Exercise directions: Reproduce the listing below exactly, minus its pictures.

Given data:
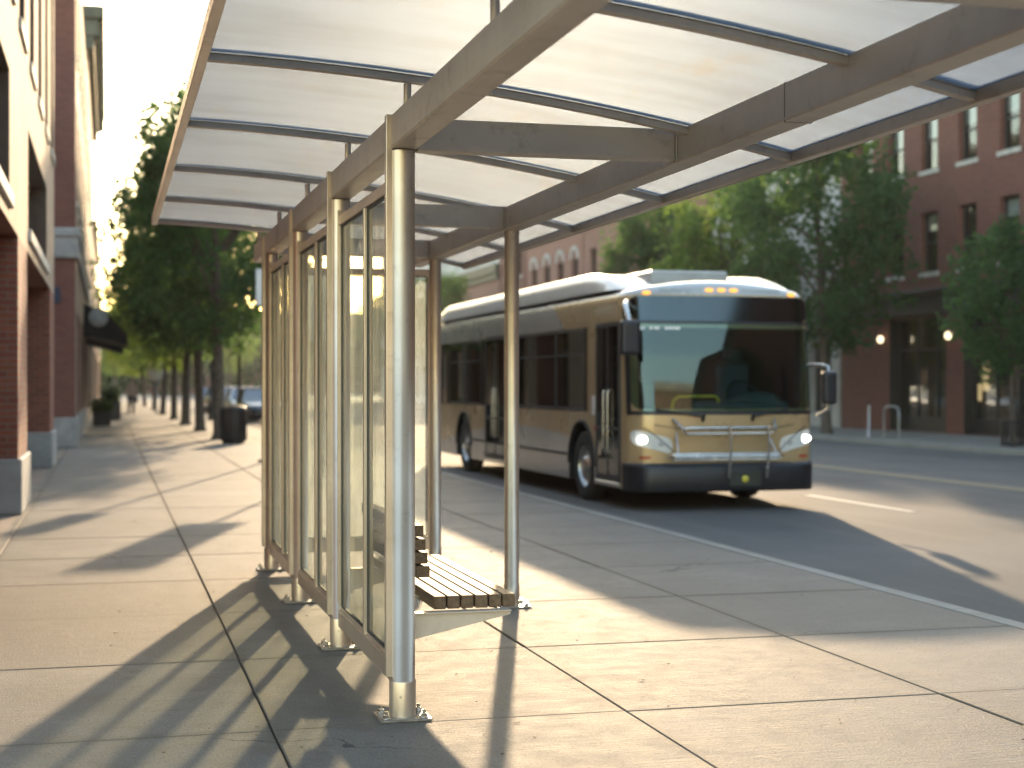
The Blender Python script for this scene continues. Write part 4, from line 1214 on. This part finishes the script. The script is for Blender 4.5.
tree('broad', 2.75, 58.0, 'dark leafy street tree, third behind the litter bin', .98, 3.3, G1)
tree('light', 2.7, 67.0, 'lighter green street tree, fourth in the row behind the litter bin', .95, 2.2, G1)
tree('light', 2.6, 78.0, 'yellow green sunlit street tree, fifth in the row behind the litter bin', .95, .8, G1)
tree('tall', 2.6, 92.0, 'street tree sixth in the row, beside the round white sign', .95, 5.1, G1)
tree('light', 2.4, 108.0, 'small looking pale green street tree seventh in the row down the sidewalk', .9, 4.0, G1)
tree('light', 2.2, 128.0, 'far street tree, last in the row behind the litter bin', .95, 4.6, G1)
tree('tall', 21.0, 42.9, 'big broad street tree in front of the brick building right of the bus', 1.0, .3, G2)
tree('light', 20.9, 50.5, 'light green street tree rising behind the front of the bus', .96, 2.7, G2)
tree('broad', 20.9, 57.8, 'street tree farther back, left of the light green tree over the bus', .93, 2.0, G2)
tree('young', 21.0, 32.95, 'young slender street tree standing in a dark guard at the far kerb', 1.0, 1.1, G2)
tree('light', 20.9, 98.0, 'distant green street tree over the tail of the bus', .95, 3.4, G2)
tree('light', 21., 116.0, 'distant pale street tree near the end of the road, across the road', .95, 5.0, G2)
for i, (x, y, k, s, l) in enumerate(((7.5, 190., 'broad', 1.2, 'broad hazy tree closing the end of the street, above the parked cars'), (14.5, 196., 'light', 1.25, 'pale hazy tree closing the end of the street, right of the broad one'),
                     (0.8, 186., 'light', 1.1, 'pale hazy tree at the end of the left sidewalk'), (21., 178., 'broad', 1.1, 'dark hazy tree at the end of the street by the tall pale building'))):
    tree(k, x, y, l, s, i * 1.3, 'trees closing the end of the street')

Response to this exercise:
The Blender Python script for this scene continues. Write part 4, from line 1214 on. This part finishes the script. The script is for Blender 4.5.
tree('broad', 2.75, 58.0, 'dark leafy street tree, third behind the litter bin', .98, 3.3, G1)
tree('light', 2.7, 67.0, 'lighter green street tree, fourth in the row behind the litter bin', .95, 2.2, G1)
tree('light', 2.6, 78.0, 'yellow green sunlit street tree, fifth in the row behind the litter bin', .95, .8, G1)
tree('tall', 2.6, 92.0, 'street tree sixth in the row, beside the round white sign', .95, 5.1, G1)
tree('light', 2.4, 108.0, 'small looking pale green street tree seventh in the row down the sidewalk', .9, 4.0, G1)
tree('light', 2.2, 128.0, 'far street tree, last in the row behind the litter bin', .95, 4.6, G1)
tree('tall', 21.0, 42.9, 'big broad street tree in front of the brick building right of the bus', 1.0, .3, G2)
tree('light', 20.9, 50.5, 'light green street tree rising behind the front of the bus', .96, 2.7, G2)
tree('broad', 20.9, 57.8, 'street tree farther back, left of the light green tree over the bus', .93, 2.0, G2)
tree('young', 21.0, 32.95, 'young slender street tree standing in a dark guard at the far kerb', 1.0, 1.1, G2)
tree('light', 20.9, 98.0, 'distant green street tree over the tail of the bus', .95, 3.4, G2)
tree('light', 21., 116.0, 'distant pale street tree near the end of the road, across the road', .95, 5.0, G2)
for i, (x, y, k, s, l) in enumerate(((7.5, 190., 'broad', 1.2, 'broad hazy tree closing the end of the street, above the parked cars'), (14.5, 196., 'light', 1.25, 'pale hazy tree closing the end of the street, right of the broad one'),
                     (0.8, 186., 'light', 1.1, 'pale hazy tree at the end of the left sidewalk'), (21., 178., 'broad', 1.1, 'dark hazy tree at the end of the street by the tall pale building'))):
    tree(k, x, y, l, s, i * 1.3, 'trees closing the end of the street')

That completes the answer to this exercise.